Estemmenosuchus and Edaphosaurus Models

Team members at Everything Dinosaur have posted up an image featuring two of their favourite Permian tetrapods, the sail-backed, herbivorous reptile Edaphosaurus and the “crowned crocodile” Estemmenosuchus.  Although these reptiles lived during the Permian geological period, their fossils are not found in the same rock formations and although both animals are classified as members of the Class Synapsida, they are not closely related.

An Illustration of Estemmenosuchus and Edaphosaurus

The CollectA Deluxe Estemmenosuchus and the CollectA Edaphosaurus model.

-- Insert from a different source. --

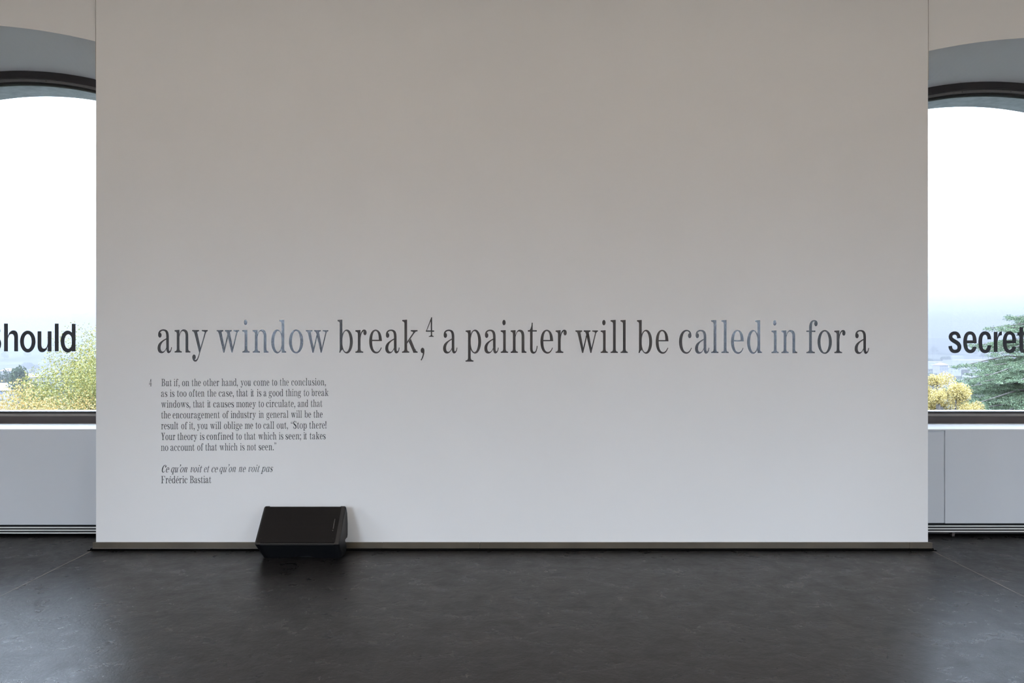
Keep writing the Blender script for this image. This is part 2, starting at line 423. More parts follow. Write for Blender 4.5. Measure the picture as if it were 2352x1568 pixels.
def g_c(): return 247, [EL(206, 335, 34, 48),
    W([(240, 335), (238, 410, 195, 447, 145, 447), (60, 447, 0, 350, 0, 215), (0, 80, 60, -15, 140, -15), (195, -15, 228, 40, 247, 98)],
      [(205, 378), (195, 410, 175, 420, 150, 420), (95, 420, 60, 340, 60, 215), (60, 100, 92, 16, 150, 16), (190, 16, 215, 60, 234, 103)], 2)]
def g_e(): return 245, [BX(50, 245, 225, 249),
    W([(245, 226), (245, 360, 195, 447, 122, 447), (50, 447, 0, 350, 0, 215), (0, 80, 55, -15, 135, -15), (190, -15, 222, 40, 242, 98)],
      [(186, 226), (186, 360, 165, 420, 122, 420), (80, 420, 57, 340, 57, 215), (57, 100, 88, 16, 146, 16), (182, 16, 212, 60, 229, 103)], 2)]
def g_eacute():
    w, p = g_e(); return w, p+[PG((105, 505), (128, 500), (205, 610), (150, 625))]
def g_r(): return 215, [BX(46, 98, 30, 400), flag(0, 46, 98, 439), foot(0, 150, 46, 98), EL(184, 385, 31, 48),
    W([(94, 320), (100, 400, 130, 447, 168, 447), (198, 447, 215, 425, 215, 390)], [(94, 200), (102, 350, 125, 422, 156, 422), (164, 422, 170, 415, 174, 405)])]
def g_t(): return 185, [BX(42, 92, 75, 425), BX(0, 172, 410, 437), PC([(0, 420), (45, 430, 68, 480, 76, 582), (93, 582), (93, 415), (0, 412), (0, 420)]),
    W([(42, 85), (45, 5, 75, -15, 108, -15), (155, -15, 182, 40, 186, 135)], [(92, 85), (92, 35, 104, 20, 120, 20), (150, 20, 166, 60, 170, 135)])]
def g_y(): return 300, [capserif(0, 133, 36, 96, 435), capserif(187, 300, 246, 270, 435),
    PG((36, 400), (96, 400), (162, 95), (148, -5), (134, 5)),
    W([(270, 400), (150, -10), (130, -90, 105, -178, 65, -178), (22, -178, 3, -130, 3, -92)], [(246, 400), (138, 5), (118, -70, 95, -148, 68, -148), (55, -148, 50, -140, 42, -128)]),
    EL(36, -88, 33, 50)]
def g_w(): return 435, [capserif(0, 130, 36, 95, 435), capserif(160, 290, 196, 255, 435), capserif(325, 435, 382, 404, 435),
    PG((36, 400), (95, 400), (152, 95), (146, 0), (128, 0)), PG((196, 400), (255, 400), (312, 95), (306, 0), (287, 0)),
    W([(142, 60), (150, 0)], [(208, 385), (224, 345)]) if 0 else PG((128, 0), (150, 0), (232, 345), (214, 375)), PG((287, 0), (306, 0), (404, 400), (382, 400))]
def g_k(): return 302, [BX(47, 99, 30, 600), flag(5, 47, 99, 638), foot(0, 141, 47, 99), capserif(170, 300, 220, 250, 437),
    PG((97, 172), (97, 210), (222, 400), (248, 400), (248, 390)), PG((130, 214), (170, 272), (276, 12), (217, 0), (217, 12)), footr(217, 262, 302)]
def g_f(): return 218, [BX(55, 107, 30, 500), foot(0, 165, 55, 107), BX(0, 175, 410, 435), EL(185, 568, 32, 50),
    W([(55, 490), (55, 590, 95, 638, 155, 638), (195, 638, 218, 610, 218, 572)], [(107, 490), (107, 580, 122, 612, 146, 612), (156, 612, 166, 602, 174, 592)])]
def g_s(): return 215, [ST([(186, 330), (170, 415, 130, 434, 102, 434), (60, 434, 28, 395, 28, 335), (28, 215, 186, 225, 186, 105), (186, 40, 150, -3, 105, -3), (60, -3, 28, 40, 20, 125)],
                          [20, 22, 38, 56, 74, 74, 56, 38, 22, 20]),
                       PG((176, 320), (196, 300), (196, 442), (184, 442)), PG((10, -8), (22, -8), (30, 110), (10, 150))]
def g_S():
    w, p = g_s(); return 290, [('T', q, 1.35, 1.49, 0, 0, 0) for q in p]
def g_g(): return 285, [RG(118, 302, 108, 145, 118, 302, 55, 122), ST([(190, 395), (215, 425, 240, 430, 255, 430)], [22, 24, 26]), EL(256, 424, 26, 34),
    ST([(75, 180), (25, 150, 10, 85, 75, 68), (150, 50, 248, 60, 240, -40), (225, -160, 140, -165, 105, -165), (40, -165, 5, -130, 12, -80), (18, -20, 60, 20, 95, 35)], [22, 40, 55, 60, 58, 45, 30, 26, 26, 30, 26, 22])]
def g_comma(): return 80, [EL(40, 45, 37, 52), W([(77, 45), (77, -40, 45, -110, 18, -150)], [(45, 10), (50, -50, 20, -115, 3, -138)])]
def g_dot(): return 78, [EL(39, 42, 38, 52)]
def g_semi():
    w, p = g_comma(); return 80, p+[EL(40, 385, 37, 52)]
def g_bang(): return 80, [EL(40, 42, 37, 52), PG((30, 150), (50, 150), (76, 600), (60, 640), (20, 640), (4, 600))]
def g_rq(): return 175, [('T', q, .8, .8, dx, 590, 0) for dx in (0, 95) for q in g_comma()[1]]
def g_lq(): return 175, [('T', q, -.8, -.8, dx, 510, 0) for dx in (75, 170) for q in g_comma()[1]]
def g_apos(): return 80, [('T', q, 1, 1, 0, 590, 0) for q in g_comma()[1]]
def g_4(): return 272, [PG((162, 25), (205, 25), (205, 640), (178, 640), (162, 600)), PG((0, 168), (34, 200), (190, 585), (190, 640), (178, 640)), BX(0, 272, 168, 208), foot(95, 258, 162, 205)]
def g_B(): return 355, [BX(62, 122, 10, 630), BX(0, 130, 0, 24), BX(0, 130, 613, 637),
    W([(120, 637), (190, 637), (290, 637, 325, 570, 325, 490), (325, 400, 280, 345, 190, 328), (120, 328)], [(120, 612), (180, 612), (240, 612, 262, 560, 262, 488), (262, 410, 240, 352, 180, 352), (120, 352)]),
    W([(120, 350), (200, 350), (310, 345, 355, 270, 355, 180), (355, 70, 300, 0, 200, 0), (120, 0)], [(120, 326), (190, 326), (260, 320, 290, 260, 290, 178), (290, 80, 250, 25, 190, 25), (120, 25)])]
def g_Y(): return 345, [capserif(0, 155, 50, 112, 637), capserif(225, 345, 285, 312, 637), PG((50, 605), (112, 605), (200, 320), (200, 280), (140, 280)),
    PG((285, 605), (312, 605), (200, 300), (170, 300)), BX(140, 200, 30, 300), foot(85, 258, 140, 200)]
def g_F(): return 335, [BX(62, 122, 20, 630), foot(0, 190, 62, 122), BX(0, 325, 612, 637), PC([(240, 625), (290, 600, 310, 560, 316, 470), (335, 470), (328, 637), (240, 637)]), BX(115, 225, 312, 337),
    PG((205, 325), (218, 230), (232, 230), (232, 420), (218, 420))]
def g_C(): return 330, [('T', q, 1.28, 1.47, 0, 4, 0) for q in g_c()[1]]
# italic letters (sheared afterwards)
def it(p): return [('T', q, 1, 1, 0, 0, .25) for q in p]
def hook(x): return W([(x-42, 330), (x-30, 400, x-10, 447, x+18, 447), (x+42, 447, x+50, 425, x+50, 385)], [(x-30, 325), (x-18, 370, x-10, 415, x+0, 415), (x+2, 415, x, 400, x, 385)])
def i_n(): return 300, it([hook(45), BX(45, 95, 0, 395), arch(95, 190), BX(190, 242, 75, 312), tail(190)])
def i_u(): return 300, it([hook(45), BX(45, 95, 75, 395), W([(45, 90), (45, 10, 70, -15, 105, -15), (150, -15, 180, 60, 195, 130)], [(95, 90), (95, 45, 106, 24, 123, 24), (150, 24, 180, 90, 195, 170)]), BX(192, 242, 75, 435), tail(192)])
def i_i(): return 150, it([hook(45), BX(45, 95, 75, 395), tail(45), EL(80, 584, 33, 50)])
def i_a(): return 290, it([RG(112, 216, 112, 231, 126, 216, 74, 200), BX(185, 237, 75, 435), tail(185)])
def i_q(): return 250, it([RG(112, 216, 112, 231, 126, 216, 74, 200), BX(185, 237, -145, 435), BX(130, 290, -170, -142)])
def i_p(): return 300, it([hook(45), RG(175, 216, 105, 231, 162, 216, 68, 200), BX(45, 97, -145, 420), BX(-10, 145, -170, -142)])
def i_v(): return 250, it([hook(45), W([(45, 390), (70, 150, 20, -15, 100, -15), (190, -15, 245, 200, 225, 395)], [(95, 390), (120, 150, 75, 22, 112, 22), (175, 22, 215, 200, 200, 395)]), EL(205, 385, 34, 50)])
def i_o(): return 262, it([('T', q, .95, 1, 0, 0, 0) for q in g_o()[1]])
def i_c(): return 235, it([('T', q, .95, 1, 0, 0, 0) for q in g_c()[1]])
def i_e(): return 235, it([('T', q, .95, 1, 0, 0, 0) for q in g_e()[1]])
def i_s(): return 205, it([('T', q, .95, 1, 0, 0, 0) for q in g_s()[1]])
def i_t(): return 180, it(g_t()[1])
def i_C(): return 325, it(g_C()[1])
def i_apos(): return 80, it(g_apos()[1])
SER = {'i': g_i, 'l': g_l, 'n': g_n, 'h': g_h, 'm': g_m, 'u': g_u, 'a': g_a, 'd': g_d, 'b': g_b, 'p': g_p, 'o': g_o, 'c': g_c, 'e': g_e, 'é': g_eacute,
       'r': g_r, 't': g_t, 'y': g_y, 'w': g_w, 'k': g_k, 'f': g_f, 's': g_s, 'S': g_S, 'g': g_g, ',': g_comma, '.': g_dot, ';': g_semi, '!': g_bang,
       '”': g_rq, '“': g_lq, '4': g_4, 'B': g_B, 'Y': g_Y, 'F': g_F, '’': g_apos}
ITA = {'n': i_n, 'u': i_u, 'i': i_i, 'a': i_a, 'q': i_q, 'p': i_p, 'v': i_v, 'o': i_o, 'c': i_c, 'e': i_e, 's': i_s, 't': i_t, 'C': i_C, '’': i_apos}
# grotesque bold letters for the panes
def s_h(): return 120, [BX(0, 33, 0, 238), W([(31, 120), (38, 162, 58, 180, 80, 180), (108, 180, 120, 160, 120, 120), (120, 0)], [(31, 92), (36, 136, 50, 149, 63, 149), (80, 149, 87, 138, 87, 112), (87, 0)])]
def s_n(): return 120, s_h()[1][1:]+[BX(0, 33, 0, 173)]
def s_u(): return 120, [('T', q, -1, -1, 120, 172, 0) for q in s_n()[1]]
def s_o(): return 133, [RG(66.5, 84, 66.5, 94, 66.5, 84, 33, 63)]
def s_l(): return 33, [BX(0, 33, 0, 238)]
def s_d(): return 128, [BX(96, 128, 0, 236), RG(61, 84, 61, 94, 66, 84, 33, 62)]
def s_e(): return 115, [BX(28, 115, 75, 100), W([(115, 76), (118, 140, 98, 178, 58, 178), (20, 178, 0, 140, 0, 84), (0, 28, 22, -10, 60, -10), (95, -10, 110, 12, 115, 46)],
                          [(82, 100), (82, 138, 75, 150, 58, 150), (38, 150, 33, 118, 33, 84), (33, 45, 42, 20, 60, 20), (72, 20, 78, 30, 82, 46)], 2)]
def s_c(): return 110, [W([(110, 110), (108, 155, 90, 178, 57, 178), (20, 178, 0, 140, 0, 84), (0, 28, 20, -10, 57, -10), (92, -10, 109, 18, 111, 58)],
                          [(78, 108), (76, 135, 70, 148, 57, 148), (38, 148, 33, 118, 33, 84), (33, 45, 40, 20, 57, 20), (70, 20, 76, 34, 79, 58)], 2)]
def s_r(): return 70, [BX(0, 32, 0, 173), W([(30, 100), (34, 155, 45, 178, 70, 177)], [(30, 60), (34, 125, 44, 146, 70, 143)])]
def s_s(): return 113, [ST([(92, 118), (90, 150, 75, 163, 57, 163), (35, 163, 20, 152, 20, 130), (20, 90, 96, 92, 96, 43), (96, 15, 78, 5, 56, 5), (35, 5, 19, 20, 17, 52)], [32, 30, 29, 31, 34, 35, 35, 34, 31, 29, 30, 32])]
def s_S(): return 155, [('T', q, 1.37, 1.39, 0, 3, 0) for q in s_s()[1]]
def s_t(): return 74, [BX(18, 51, 25, 214), BX(0, 74, 143, 169), W([(18, 40), (18, 5, 28, -6, 52, -6), (62, -6, 68, -5, 74, -3)], [(51, 40), (51, 26, 54, 23, 60, 23), (66, 23, 70, 23, 74, 24)])]
SAN = {'h': s_h, 'u': s_u, 'o': s_o, 'l': s_l, 'd': s_d, 'e': s_e, 'c': s_c, 'r': s_r, 's': s_s, 'S': s_S, 't': s_t}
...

The CollectA 1:20 scale Estemmenosuchus model and the CollectA Edaphosaurus figure. What a splendid pair of Palaeozoic Era models!

Picture Credit: Everything Dinosaur

CollectA 1:20 Scale Estemmenosuchus and the CollectA Edaphosaurus

Often described as dinosaurs, these two CollectA figures represent vertebrates that lived long before the first dinosaurs evolved.  As synapsids, they are actually more closely related to modern mammals than they are to the Dinosauria.  The CollectA Deluxe 1:20 scale Estemmenosuchus was introduced in 2018, whilst the CollectA Edaphosaurus came out earlier this year (2019).  They are most impressive models and are part of an initiative by CollectA to add more models and replicas of animals that existed before the dinosaurs evolved to their already extensive range of prehistoric animal figures.

The first species assigned to the genus Edaphosaurus may have originated in the Late Carboniferous.  Edaphosaurus spp. fossils are known from the southern United States and Europe (notably the Czech Republic and Germany).  In contrast, Estemmenosuchus fossil material, as far as we at Everything Dinosaur know, comes from the Perm region of Russia.  It is from this region of Russia that the geological period – the Permian was named.

The image (above), depicts two splendid CollectA figures, the company has been praised for introducing more replicas of Palaeozoic animals into its model range, but based on the current fossil record, such a meeting between these two animals never took place.  Estemmenosuchus was geographically and chronologically separated from those species assigned to the Edaphosaurus genus.

In answer to a query raised by one of Everything Dinosaur’s customers, the CollectA Deluxe Estemmenosuchus model does indeed have an articulated jaw.